According to an analysis by University of California-Berkeley economists Emmanuel Saez and Gabriel Zucman, “about 100,000 American families (less than one out of 1000 families) would be liable for the wealth tax in 2023 and that the tax would raise around $3.0 trillion over the ten-year budget window 2023-2032, of which $0.4 trillion would come from the billionaire 1% surtax.”

For a Bezos or a Zuckerberg, who sit on snow-capped Everests of appreciated stock, a 2% ultra-wealth tax would presumably force them to liquidate part of their holdings. It’s not clear how such sales might affect the market price of their stocks.

A financial transactions tax (FTT), most recently embodied in H.R. 328, also introduced in the 117th Congress, proposes a 10-basis-point tax (0.1%) on transactions involving stocks, bonds, futures, options swaps, and credit default swaps. Such a tax has been proposed in at least the past five Congresses, since the 2008-2009 financial crisis.

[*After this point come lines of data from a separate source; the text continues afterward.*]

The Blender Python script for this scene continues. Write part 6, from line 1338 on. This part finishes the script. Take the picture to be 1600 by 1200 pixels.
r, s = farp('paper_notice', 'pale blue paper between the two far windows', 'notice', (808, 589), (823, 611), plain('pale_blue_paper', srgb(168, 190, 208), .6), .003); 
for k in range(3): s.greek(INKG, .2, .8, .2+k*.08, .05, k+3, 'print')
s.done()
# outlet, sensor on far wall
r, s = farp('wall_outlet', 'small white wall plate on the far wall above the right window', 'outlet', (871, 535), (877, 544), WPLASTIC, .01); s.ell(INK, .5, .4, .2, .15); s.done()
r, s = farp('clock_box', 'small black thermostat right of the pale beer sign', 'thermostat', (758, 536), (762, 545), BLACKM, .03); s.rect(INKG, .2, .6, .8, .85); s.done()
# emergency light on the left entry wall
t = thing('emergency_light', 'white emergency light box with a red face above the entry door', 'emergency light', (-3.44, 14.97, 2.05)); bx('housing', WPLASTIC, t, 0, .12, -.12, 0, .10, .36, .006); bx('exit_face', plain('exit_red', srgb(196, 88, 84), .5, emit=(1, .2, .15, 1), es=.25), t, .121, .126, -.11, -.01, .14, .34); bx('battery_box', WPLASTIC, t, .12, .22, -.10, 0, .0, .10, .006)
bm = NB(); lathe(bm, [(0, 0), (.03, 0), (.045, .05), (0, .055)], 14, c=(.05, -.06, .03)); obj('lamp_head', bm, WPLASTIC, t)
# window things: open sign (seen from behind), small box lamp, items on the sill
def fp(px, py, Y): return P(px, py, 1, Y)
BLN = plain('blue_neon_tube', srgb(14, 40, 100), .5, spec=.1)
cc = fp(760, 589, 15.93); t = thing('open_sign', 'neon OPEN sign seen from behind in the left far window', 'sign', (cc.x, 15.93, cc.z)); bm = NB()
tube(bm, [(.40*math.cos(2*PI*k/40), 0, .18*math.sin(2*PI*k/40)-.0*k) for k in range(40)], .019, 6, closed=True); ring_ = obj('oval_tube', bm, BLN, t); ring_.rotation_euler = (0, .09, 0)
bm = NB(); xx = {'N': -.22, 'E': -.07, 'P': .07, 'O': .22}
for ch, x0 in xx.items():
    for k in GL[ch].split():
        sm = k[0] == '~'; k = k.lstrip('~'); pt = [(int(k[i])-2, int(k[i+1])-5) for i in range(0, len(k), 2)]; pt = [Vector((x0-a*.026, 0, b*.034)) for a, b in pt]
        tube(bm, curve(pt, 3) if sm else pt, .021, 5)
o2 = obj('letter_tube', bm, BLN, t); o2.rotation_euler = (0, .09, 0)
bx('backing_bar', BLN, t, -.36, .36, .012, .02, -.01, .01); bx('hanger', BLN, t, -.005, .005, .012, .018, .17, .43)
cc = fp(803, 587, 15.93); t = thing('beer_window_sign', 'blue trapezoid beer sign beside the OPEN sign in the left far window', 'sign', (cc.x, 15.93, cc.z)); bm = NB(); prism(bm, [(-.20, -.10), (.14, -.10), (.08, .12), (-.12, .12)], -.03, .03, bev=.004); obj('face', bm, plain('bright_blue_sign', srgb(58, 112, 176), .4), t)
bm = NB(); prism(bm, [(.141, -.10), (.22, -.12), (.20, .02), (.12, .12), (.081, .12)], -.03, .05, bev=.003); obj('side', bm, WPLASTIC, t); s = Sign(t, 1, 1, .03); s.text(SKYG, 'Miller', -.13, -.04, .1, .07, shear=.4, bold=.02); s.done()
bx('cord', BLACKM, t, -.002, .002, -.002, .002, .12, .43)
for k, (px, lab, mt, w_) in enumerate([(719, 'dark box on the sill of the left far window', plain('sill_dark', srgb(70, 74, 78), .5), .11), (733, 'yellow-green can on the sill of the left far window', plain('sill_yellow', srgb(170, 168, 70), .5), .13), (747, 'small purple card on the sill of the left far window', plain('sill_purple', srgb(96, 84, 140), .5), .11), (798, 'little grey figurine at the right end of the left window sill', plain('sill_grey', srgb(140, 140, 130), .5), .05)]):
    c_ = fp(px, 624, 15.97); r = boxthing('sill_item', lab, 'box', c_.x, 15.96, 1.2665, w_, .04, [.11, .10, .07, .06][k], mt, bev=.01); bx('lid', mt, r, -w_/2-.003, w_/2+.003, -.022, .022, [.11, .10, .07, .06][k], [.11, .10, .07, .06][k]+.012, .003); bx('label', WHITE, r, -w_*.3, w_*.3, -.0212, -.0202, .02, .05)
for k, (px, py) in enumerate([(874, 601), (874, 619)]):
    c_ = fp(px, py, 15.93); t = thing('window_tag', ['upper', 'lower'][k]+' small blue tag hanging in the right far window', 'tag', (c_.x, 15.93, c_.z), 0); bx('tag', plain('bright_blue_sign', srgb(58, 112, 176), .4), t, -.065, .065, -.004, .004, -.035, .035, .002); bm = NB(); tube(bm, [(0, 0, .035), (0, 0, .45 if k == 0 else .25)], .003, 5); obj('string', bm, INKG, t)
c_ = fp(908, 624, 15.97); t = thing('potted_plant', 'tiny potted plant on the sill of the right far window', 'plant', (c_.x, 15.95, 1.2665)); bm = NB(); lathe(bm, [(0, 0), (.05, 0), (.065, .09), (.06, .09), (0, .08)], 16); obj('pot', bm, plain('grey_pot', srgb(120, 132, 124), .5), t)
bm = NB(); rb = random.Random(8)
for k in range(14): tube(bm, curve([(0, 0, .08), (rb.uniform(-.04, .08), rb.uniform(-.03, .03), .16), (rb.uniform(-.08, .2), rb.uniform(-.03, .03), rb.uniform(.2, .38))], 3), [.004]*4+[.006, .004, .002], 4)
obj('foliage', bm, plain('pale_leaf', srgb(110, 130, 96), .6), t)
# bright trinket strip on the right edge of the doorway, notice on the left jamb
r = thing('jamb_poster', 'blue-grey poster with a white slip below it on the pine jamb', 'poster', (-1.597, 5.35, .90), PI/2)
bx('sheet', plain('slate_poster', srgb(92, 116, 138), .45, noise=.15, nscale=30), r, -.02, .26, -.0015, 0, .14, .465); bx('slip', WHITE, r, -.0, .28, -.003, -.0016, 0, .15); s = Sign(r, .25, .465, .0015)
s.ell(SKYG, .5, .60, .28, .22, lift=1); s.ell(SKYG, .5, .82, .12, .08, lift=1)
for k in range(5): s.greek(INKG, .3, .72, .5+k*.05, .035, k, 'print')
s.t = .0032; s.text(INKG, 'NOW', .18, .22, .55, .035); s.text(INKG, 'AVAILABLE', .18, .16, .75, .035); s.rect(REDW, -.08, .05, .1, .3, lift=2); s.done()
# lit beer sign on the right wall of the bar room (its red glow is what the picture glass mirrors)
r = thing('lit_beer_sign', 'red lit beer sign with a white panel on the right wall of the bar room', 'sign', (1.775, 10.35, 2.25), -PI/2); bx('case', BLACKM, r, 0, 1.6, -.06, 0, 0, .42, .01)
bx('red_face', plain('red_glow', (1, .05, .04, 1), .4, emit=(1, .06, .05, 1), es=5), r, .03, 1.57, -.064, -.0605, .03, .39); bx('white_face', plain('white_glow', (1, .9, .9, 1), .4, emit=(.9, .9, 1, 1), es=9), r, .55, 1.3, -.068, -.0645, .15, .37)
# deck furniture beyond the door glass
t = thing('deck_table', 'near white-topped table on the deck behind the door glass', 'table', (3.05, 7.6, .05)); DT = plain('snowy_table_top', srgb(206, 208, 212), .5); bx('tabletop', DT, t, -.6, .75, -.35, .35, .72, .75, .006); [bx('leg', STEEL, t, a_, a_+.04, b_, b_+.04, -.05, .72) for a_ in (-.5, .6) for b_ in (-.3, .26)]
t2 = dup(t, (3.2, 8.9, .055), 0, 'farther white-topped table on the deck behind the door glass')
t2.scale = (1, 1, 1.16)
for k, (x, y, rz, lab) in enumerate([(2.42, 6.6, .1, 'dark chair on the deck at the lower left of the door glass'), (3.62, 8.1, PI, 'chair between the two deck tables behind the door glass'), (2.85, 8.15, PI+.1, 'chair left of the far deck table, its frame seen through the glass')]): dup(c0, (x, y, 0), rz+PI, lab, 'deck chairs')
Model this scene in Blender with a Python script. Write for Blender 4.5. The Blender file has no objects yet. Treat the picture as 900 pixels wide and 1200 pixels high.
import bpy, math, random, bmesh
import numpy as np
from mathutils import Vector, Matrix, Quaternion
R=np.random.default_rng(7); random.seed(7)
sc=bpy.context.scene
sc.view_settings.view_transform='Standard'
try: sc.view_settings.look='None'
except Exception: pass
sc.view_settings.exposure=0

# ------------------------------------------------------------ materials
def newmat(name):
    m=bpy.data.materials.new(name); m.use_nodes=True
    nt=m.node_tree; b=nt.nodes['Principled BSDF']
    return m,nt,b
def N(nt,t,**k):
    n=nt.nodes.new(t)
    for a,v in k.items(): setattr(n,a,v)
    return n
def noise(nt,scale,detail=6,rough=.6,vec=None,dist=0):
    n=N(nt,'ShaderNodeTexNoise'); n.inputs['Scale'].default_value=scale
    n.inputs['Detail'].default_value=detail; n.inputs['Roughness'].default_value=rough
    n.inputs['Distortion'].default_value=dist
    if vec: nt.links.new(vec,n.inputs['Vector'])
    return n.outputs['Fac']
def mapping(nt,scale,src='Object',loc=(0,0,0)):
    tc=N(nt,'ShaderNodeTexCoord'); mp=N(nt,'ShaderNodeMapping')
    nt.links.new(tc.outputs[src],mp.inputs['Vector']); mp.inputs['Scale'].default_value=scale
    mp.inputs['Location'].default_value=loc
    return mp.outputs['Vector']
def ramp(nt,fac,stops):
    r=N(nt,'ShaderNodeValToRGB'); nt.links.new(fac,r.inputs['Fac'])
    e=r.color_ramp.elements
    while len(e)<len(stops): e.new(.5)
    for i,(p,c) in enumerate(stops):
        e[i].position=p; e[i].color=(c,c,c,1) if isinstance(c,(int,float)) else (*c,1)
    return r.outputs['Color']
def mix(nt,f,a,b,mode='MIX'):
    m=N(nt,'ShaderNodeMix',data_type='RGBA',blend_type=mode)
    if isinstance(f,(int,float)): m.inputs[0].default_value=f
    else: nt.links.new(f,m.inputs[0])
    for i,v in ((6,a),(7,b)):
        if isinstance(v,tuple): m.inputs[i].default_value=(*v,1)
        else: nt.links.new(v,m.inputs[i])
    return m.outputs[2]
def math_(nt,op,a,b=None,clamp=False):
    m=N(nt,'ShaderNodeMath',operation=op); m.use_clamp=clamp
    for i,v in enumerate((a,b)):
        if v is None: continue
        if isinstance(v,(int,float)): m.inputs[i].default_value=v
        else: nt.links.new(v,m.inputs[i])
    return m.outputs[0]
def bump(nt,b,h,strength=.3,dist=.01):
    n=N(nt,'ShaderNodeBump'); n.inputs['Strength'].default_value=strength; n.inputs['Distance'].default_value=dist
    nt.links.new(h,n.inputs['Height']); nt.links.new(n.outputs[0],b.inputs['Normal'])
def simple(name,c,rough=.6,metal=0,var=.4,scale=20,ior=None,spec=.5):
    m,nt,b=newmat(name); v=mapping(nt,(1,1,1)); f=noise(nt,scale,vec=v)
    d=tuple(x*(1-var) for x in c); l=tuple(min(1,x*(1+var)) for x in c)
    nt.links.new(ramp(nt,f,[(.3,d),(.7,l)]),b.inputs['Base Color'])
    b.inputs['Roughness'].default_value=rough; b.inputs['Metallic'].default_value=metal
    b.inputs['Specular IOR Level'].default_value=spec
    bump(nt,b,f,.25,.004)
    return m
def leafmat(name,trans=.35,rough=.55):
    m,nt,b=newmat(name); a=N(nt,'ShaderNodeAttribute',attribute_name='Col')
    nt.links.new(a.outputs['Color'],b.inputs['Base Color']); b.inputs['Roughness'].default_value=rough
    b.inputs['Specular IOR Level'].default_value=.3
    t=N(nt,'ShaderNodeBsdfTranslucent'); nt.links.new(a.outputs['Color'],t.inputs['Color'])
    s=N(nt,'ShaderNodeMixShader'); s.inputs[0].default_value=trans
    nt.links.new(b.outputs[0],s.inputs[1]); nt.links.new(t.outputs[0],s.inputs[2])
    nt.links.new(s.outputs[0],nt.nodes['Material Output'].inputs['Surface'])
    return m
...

The FTT would aim at putting a speed bump in the path of various kinds of high frequency trading. The Joint Committee on Taxation estimated in 2020 that a prior proposal similar to H.R. 328 would generate $751.9 billion in revenue over 10 years. A February 23 study by the Congressional Research Service suggested that the bill might not stop all types or aspects of high frequency trading and that traders might invent ways to avoid it. 

The tax was discussed during a hearing this week of the Senate Banking, Housing and Urban Affairs committee, during a discussion involving the role of high-frequency trading, and of trading apps on phones used by minors, and the trading of GameStop shares, and the possible need for new regulation to prevent more such events. 

Of five panelists testifying, three—Gina-Gail S. Fletcher of the Duke University Law School, Teresa Ghilarducci of The New School and Rachel Robasciotti of Adasina Social Capital recommended it. The two others, Michael Piwowar, a former SEC commissioner, and Andrew Vollmer of the Mercatus Center, opposed new regulation.

Replace current tax deductions for retirement savings contributions with a refundable tax credits. As a candidate for the White House in 2020, President Biden unveiled a host of ideas for changing the tax system. Most of the ideas would raise taxes on the wealthiest or high-earning Americans (e.g., less than 2% of Americans earn more than $400,000 a year) and redistribute wealth down the income spectrum.

One of Biden’s proposals would replace a deduction (or income exemption) for contributions to traditional individual retirement accounts (IRAs) and defined-contribution pension plans with a refundable tax credit. The tax expenditure (tax forgone by tax deferral) for retirement savings was about $250 billion in 2019 and, if nothing changes, will be about $1.5 trillion over the 2019-2023 time frame, according to the Tax Policy Center.

Progressives point out that most of the benefits of tax deferral accrues to the wealthy, since they have the greatest capacity to save, save the most, and are in the highest tax brackets. When middle income people save in retirement accounts, the tax benefit of doing so is smaller. Switching to a tax credit could give a bigger incentive to the middle-class to save.

The retirement industry, as represented, for instance, by the American Retirement Association and the Investment Company Institute (ICI), can be expected to lobby heavily against any threat to current incentives of tax deferral, which has helped attract trillions of dollars into retirement accounts ($20.6 trillion in assets as of 6/30/2020), according to the ICI. 

Facing the inevitable

People tend to accept taxes that bring them tangible benefits, but resent taxes that don’t. Parents with children don’t mind school taxes, but empty-nesters do. Some people see taxes as theft by government, others as the price we pay for civilization. Some believe that getting rid of government would mean more money for everybody. Others believe that getting rid of government would mean no money for anybody, given that the federal government has a monopoly on issuing US money.

Do taxes reduce inflation? That depends. At the local and state level, you pay taxes, the money goes into an account, and government employees and contractors get paid. Ideally, they spend some their wages locally. At the federal level, I’m told, taxes involve a different process.

When it spends (Social Security benefits, for instance), the Treasury credits your bank account. When it taxes, it debits your bank account. The big difference is that the Treasury, unlike a state or county or individual, can spend before it taxes or borrows. Then it destroys the money it collects in taxes—thus reducing inflation. Don’t ask me exactly how or why. That’s above my tax bracket.